→ GIVEN INSTRUCTION
Starting at the top of the entries below, write out each line up to and including the one containing "top = at(px, cy_, Y);". Leave the pictures out.
··· ENTRIES SUPPLIED ···
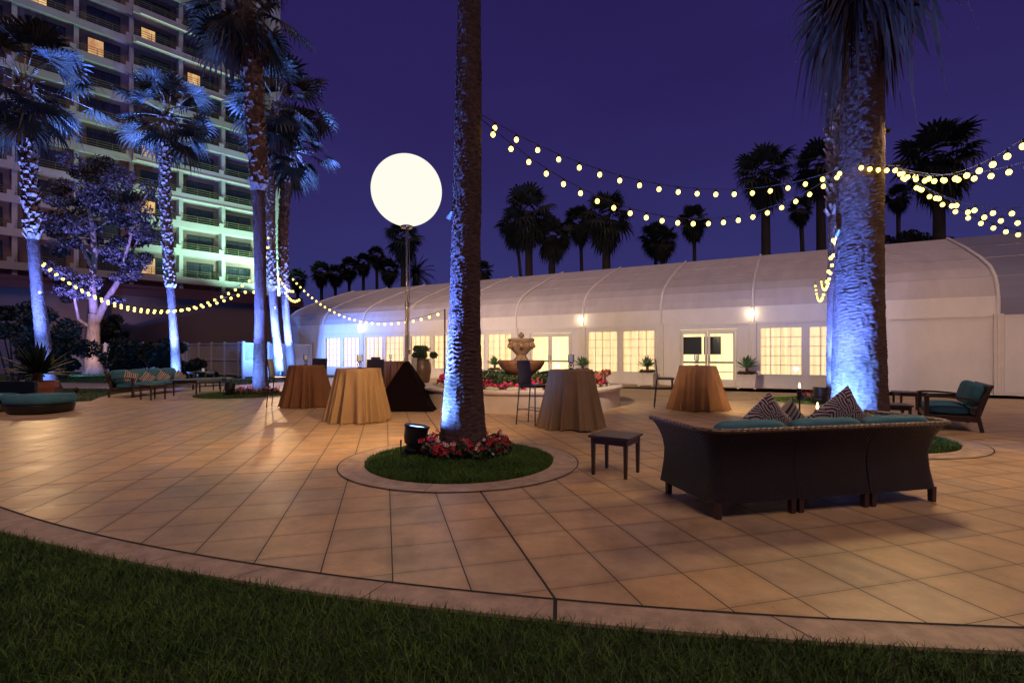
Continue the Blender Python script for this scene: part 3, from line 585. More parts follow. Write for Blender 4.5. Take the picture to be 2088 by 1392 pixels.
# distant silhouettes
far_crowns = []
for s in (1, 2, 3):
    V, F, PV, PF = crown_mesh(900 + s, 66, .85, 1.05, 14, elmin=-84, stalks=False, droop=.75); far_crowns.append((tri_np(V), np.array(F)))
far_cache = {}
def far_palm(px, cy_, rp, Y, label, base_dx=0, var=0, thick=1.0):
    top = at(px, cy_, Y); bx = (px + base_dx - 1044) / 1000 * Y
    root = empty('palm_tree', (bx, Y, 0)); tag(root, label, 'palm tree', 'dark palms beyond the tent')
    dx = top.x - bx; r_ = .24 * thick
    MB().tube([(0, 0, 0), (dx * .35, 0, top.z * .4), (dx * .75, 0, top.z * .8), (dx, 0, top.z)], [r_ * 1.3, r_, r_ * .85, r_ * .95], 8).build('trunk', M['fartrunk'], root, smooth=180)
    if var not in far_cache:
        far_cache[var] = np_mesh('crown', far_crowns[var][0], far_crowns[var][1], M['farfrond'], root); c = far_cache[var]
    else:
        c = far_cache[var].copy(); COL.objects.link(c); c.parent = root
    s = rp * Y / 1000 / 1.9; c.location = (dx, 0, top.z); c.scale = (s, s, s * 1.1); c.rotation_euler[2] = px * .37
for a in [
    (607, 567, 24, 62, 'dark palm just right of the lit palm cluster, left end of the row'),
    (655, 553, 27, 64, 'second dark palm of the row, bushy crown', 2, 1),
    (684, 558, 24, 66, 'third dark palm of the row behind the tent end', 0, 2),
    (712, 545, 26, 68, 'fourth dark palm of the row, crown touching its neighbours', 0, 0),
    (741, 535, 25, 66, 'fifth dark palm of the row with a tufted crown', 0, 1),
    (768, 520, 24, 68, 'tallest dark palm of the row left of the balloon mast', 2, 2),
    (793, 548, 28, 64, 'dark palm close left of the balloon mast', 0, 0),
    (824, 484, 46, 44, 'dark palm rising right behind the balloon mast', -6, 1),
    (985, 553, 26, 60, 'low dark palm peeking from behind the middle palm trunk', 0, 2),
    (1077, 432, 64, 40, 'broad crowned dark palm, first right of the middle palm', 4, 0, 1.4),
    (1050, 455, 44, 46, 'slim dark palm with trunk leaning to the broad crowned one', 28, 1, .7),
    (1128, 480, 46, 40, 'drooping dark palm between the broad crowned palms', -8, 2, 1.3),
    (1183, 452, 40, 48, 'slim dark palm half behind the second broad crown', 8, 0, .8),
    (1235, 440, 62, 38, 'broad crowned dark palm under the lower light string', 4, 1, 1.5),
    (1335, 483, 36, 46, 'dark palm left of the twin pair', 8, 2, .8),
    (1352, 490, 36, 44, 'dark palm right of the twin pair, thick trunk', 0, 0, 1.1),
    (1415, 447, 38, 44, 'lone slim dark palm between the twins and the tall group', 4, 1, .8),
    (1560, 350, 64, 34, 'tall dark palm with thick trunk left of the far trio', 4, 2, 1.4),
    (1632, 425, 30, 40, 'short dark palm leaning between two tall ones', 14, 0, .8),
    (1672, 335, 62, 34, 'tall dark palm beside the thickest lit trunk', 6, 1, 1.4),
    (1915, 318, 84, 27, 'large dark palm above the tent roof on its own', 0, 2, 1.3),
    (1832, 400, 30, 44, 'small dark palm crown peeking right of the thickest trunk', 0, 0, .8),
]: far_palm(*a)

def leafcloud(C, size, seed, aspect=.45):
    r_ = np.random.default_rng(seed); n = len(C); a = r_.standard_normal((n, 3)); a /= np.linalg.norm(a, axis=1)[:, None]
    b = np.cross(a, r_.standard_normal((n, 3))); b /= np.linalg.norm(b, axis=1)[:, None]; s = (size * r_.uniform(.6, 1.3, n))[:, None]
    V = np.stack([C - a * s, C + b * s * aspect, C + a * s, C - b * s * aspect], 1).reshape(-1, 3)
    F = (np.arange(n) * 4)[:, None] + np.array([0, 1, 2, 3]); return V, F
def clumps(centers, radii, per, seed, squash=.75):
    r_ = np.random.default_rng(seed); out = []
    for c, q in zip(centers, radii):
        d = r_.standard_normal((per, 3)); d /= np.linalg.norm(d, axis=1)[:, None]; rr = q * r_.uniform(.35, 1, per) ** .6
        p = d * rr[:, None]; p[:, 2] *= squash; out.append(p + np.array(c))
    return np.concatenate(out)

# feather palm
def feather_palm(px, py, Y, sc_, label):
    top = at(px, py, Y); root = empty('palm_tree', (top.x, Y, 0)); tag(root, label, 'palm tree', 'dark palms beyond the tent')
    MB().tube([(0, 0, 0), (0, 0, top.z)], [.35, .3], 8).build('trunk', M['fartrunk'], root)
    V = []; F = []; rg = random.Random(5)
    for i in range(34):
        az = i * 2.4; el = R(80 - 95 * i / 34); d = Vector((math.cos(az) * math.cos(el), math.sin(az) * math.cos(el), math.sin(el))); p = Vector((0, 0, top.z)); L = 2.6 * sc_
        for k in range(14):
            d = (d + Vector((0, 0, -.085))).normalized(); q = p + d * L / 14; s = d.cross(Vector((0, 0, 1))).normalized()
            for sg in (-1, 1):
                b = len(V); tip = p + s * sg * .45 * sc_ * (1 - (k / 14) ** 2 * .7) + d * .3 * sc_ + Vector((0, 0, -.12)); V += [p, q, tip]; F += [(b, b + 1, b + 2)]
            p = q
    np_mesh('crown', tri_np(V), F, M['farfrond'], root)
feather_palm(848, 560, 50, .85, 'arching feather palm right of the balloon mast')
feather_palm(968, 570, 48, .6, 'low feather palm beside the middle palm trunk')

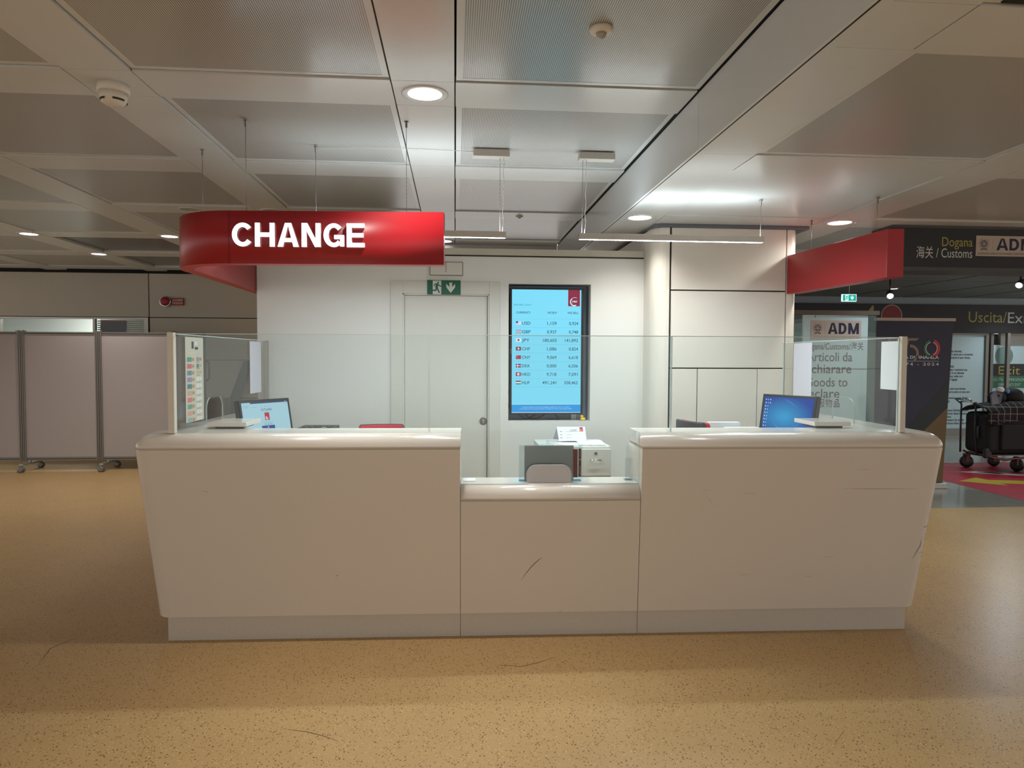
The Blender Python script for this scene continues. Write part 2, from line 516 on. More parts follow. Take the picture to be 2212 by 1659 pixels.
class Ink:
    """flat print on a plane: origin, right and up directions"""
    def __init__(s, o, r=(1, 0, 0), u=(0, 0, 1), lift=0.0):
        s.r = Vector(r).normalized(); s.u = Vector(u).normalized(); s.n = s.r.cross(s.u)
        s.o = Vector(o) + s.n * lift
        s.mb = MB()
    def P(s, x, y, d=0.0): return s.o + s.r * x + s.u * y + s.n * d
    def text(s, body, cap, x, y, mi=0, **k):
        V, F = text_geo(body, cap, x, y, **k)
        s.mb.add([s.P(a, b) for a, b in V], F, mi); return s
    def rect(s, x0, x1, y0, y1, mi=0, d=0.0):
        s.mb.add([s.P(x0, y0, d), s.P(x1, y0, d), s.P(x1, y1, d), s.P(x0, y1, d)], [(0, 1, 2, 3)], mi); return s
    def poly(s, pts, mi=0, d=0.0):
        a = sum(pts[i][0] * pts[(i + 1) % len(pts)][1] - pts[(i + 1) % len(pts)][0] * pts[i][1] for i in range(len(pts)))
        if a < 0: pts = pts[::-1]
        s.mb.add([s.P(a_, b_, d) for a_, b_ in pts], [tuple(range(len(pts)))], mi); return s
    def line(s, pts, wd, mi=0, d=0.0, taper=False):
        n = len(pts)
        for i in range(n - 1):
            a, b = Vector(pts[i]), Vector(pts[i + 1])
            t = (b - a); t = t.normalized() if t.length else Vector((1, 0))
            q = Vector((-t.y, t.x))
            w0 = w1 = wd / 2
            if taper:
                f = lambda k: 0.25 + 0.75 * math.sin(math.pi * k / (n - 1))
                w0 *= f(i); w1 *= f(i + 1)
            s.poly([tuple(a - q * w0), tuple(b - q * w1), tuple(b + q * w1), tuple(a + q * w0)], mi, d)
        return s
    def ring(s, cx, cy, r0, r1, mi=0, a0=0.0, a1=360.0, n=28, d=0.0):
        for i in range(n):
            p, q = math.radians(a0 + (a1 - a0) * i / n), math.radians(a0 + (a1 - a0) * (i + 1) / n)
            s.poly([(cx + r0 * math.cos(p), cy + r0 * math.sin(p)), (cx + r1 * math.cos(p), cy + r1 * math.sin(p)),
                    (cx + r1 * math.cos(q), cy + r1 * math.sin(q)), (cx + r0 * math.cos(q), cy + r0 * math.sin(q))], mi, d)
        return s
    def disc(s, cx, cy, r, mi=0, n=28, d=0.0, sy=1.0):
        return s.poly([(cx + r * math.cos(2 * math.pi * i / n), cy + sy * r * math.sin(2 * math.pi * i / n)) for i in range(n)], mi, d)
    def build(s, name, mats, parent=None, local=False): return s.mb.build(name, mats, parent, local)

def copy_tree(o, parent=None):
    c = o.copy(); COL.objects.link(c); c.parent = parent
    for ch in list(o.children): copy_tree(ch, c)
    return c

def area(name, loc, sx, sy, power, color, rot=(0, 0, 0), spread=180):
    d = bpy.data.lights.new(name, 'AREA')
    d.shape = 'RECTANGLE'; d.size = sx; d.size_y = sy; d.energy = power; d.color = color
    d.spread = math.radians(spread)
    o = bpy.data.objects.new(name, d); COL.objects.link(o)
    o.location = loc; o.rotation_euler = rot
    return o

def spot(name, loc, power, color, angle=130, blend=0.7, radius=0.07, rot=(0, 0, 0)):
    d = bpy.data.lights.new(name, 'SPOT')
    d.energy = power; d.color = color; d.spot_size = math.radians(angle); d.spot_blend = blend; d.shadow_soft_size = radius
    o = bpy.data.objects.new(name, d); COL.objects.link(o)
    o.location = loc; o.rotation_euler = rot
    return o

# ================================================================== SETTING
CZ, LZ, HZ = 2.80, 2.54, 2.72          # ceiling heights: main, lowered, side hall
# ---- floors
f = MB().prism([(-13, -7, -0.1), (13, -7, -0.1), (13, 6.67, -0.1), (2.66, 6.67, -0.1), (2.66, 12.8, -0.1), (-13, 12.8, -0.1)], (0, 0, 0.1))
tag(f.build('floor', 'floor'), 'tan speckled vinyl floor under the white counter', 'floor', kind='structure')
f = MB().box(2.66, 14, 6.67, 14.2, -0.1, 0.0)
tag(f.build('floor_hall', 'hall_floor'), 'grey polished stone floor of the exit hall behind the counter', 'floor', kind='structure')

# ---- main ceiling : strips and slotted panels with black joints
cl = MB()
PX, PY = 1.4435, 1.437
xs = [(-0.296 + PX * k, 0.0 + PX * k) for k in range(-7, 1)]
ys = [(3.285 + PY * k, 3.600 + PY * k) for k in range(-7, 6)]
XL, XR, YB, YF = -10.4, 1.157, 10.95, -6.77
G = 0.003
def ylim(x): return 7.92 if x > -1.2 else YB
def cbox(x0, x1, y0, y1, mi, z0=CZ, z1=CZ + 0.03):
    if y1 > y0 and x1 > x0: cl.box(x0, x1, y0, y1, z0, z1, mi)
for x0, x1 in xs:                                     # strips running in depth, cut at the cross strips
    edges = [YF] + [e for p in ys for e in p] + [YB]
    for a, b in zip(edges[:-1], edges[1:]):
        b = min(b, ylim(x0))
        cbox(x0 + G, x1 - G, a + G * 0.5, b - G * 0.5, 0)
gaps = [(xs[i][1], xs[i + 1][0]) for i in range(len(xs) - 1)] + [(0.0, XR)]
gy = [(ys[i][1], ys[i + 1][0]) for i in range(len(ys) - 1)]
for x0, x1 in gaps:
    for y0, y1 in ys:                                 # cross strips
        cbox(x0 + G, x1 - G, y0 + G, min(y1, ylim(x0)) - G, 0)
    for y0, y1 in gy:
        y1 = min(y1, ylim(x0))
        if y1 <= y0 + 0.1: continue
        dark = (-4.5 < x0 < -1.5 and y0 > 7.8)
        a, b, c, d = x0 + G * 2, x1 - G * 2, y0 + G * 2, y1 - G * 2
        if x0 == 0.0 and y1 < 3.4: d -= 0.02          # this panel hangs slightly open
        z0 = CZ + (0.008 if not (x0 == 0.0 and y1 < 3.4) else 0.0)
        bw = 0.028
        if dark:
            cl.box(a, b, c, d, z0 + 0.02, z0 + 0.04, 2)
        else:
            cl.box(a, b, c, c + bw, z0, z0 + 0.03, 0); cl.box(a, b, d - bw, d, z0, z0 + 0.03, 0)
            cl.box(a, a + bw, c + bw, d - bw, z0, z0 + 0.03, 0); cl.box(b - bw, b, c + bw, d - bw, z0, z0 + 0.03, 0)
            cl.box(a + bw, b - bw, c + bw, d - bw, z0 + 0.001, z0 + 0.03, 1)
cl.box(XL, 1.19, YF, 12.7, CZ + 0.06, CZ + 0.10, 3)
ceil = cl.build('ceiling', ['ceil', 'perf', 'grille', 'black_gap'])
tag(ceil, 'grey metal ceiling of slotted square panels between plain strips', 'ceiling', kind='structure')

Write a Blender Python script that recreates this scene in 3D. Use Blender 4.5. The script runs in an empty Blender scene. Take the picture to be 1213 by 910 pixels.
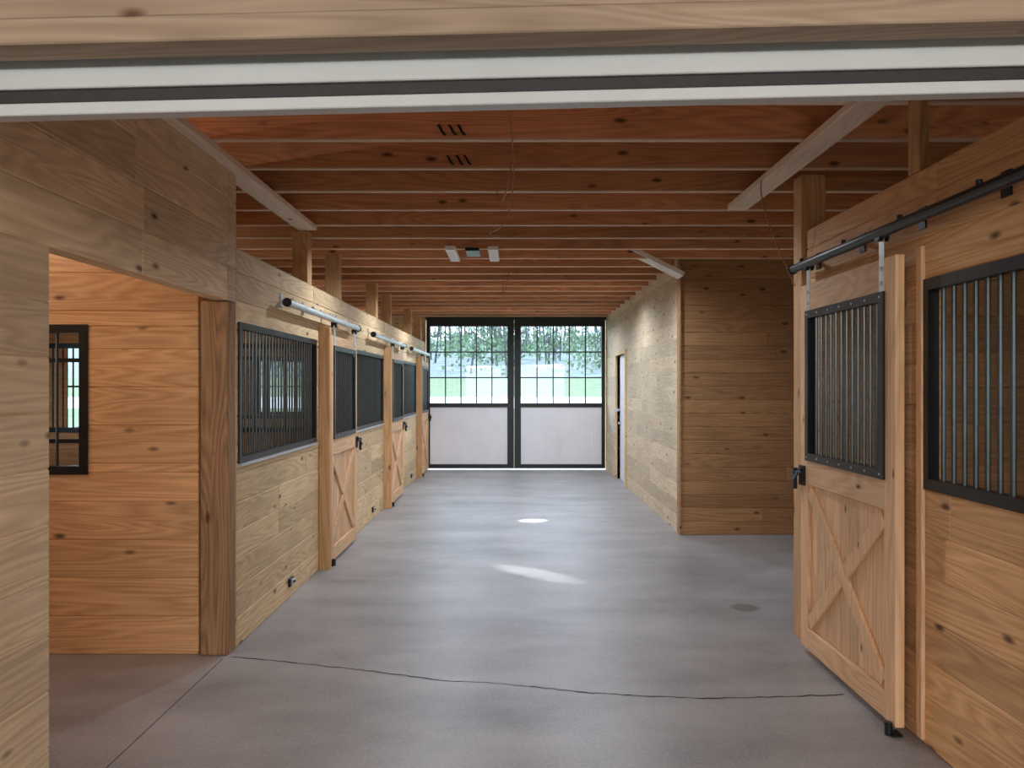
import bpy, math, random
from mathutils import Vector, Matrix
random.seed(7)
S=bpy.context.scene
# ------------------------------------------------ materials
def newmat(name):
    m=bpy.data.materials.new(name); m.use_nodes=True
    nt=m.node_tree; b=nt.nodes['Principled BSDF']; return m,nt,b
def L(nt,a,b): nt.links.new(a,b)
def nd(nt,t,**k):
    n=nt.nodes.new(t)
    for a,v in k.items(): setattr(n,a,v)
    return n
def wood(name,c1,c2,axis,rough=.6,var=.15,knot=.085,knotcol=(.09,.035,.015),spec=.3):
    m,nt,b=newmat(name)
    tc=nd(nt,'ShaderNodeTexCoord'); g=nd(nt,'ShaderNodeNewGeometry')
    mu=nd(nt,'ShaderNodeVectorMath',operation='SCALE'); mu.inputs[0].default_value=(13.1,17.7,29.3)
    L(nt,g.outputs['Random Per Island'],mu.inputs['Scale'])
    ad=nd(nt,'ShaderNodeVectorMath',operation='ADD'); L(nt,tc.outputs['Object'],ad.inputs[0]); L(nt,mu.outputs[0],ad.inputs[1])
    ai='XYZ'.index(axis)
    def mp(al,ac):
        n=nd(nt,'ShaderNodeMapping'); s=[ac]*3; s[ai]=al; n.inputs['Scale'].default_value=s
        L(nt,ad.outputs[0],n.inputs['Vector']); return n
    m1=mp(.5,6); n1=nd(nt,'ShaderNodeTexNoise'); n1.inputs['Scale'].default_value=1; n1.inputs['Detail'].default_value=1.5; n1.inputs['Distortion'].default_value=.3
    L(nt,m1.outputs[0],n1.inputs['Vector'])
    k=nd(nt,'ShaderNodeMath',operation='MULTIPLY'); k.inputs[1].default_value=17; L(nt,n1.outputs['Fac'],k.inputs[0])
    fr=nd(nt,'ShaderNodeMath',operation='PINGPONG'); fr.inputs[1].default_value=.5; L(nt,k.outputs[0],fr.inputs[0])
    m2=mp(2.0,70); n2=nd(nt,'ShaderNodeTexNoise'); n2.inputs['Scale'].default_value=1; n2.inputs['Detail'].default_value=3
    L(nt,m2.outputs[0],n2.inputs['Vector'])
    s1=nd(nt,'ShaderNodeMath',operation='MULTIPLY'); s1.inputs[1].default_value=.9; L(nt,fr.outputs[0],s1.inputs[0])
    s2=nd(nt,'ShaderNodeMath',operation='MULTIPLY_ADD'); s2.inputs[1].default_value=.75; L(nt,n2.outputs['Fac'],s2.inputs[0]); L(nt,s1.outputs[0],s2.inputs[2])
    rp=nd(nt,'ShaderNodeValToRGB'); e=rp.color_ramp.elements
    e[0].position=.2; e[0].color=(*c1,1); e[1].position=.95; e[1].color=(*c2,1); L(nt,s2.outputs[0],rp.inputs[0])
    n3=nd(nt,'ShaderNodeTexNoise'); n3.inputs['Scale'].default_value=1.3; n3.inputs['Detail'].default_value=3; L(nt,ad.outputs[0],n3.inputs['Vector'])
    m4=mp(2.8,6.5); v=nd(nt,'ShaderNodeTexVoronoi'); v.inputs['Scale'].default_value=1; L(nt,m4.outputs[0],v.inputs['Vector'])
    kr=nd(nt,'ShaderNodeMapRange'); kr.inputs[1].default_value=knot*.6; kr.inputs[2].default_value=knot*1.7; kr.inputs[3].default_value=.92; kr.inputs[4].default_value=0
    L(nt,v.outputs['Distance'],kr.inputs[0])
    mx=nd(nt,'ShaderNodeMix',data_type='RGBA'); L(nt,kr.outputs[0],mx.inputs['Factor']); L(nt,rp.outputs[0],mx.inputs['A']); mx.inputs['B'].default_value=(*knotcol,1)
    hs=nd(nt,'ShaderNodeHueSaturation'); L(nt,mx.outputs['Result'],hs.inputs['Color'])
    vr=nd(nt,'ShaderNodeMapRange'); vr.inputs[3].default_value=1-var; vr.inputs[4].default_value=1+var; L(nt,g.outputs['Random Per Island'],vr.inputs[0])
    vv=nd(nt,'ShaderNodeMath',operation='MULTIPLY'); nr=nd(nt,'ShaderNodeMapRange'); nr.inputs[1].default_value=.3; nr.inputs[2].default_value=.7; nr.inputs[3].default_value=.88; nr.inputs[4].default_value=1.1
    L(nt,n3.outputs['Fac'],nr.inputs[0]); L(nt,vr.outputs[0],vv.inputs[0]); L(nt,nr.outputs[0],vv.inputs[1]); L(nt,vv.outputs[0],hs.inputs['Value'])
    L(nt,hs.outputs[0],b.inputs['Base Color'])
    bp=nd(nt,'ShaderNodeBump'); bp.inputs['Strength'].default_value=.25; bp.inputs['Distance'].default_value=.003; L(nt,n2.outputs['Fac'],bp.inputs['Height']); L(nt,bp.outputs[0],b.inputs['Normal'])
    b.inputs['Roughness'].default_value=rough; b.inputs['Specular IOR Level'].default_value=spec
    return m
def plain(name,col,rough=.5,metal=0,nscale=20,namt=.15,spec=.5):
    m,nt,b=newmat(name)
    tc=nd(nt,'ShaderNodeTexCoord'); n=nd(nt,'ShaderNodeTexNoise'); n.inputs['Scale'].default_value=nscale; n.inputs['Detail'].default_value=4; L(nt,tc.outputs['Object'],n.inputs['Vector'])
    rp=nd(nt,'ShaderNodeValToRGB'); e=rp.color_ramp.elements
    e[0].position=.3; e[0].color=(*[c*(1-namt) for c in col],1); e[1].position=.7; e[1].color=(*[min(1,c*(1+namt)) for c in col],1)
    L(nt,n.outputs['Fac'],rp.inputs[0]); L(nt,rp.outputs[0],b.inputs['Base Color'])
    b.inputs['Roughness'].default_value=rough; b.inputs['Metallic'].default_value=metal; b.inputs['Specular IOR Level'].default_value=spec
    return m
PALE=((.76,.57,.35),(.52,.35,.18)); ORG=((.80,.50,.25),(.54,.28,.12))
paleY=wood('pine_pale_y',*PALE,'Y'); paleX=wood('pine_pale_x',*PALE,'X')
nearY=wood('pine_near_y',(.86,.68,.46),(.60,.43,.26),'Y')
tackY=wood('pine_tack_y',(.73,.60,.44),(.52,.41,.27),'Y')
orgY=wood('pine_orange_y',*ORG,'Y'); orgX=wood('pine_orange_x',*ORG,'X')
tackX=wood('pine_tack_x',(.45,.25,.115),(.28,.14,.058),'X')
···
→ ANSWER TO THIS EXERCISE
Continue the Blender Python script for this scene: part 3, from line 585. More parts follow. Write for Blender 4.5. Take the picture to be 2088 by 1392 pixels.
# distant silhouettes
far_crowns = []
for s in (1, 2, 3):
    V, F, PV, PF = crown_mesh(900 + s, 66, .85, 1.05, 14, elmin=-84, stalks=False, droop=.75); far_crowns.append((tri_np(V), np.array(F)))
far_cache = {}
def far_palm(px, cy_, rp, Y, label, base_dx=0, var=0, thick=1.0):
    top = at(px, cy_, Y); bx = (px + base_dx - 1044) / 1000 * Y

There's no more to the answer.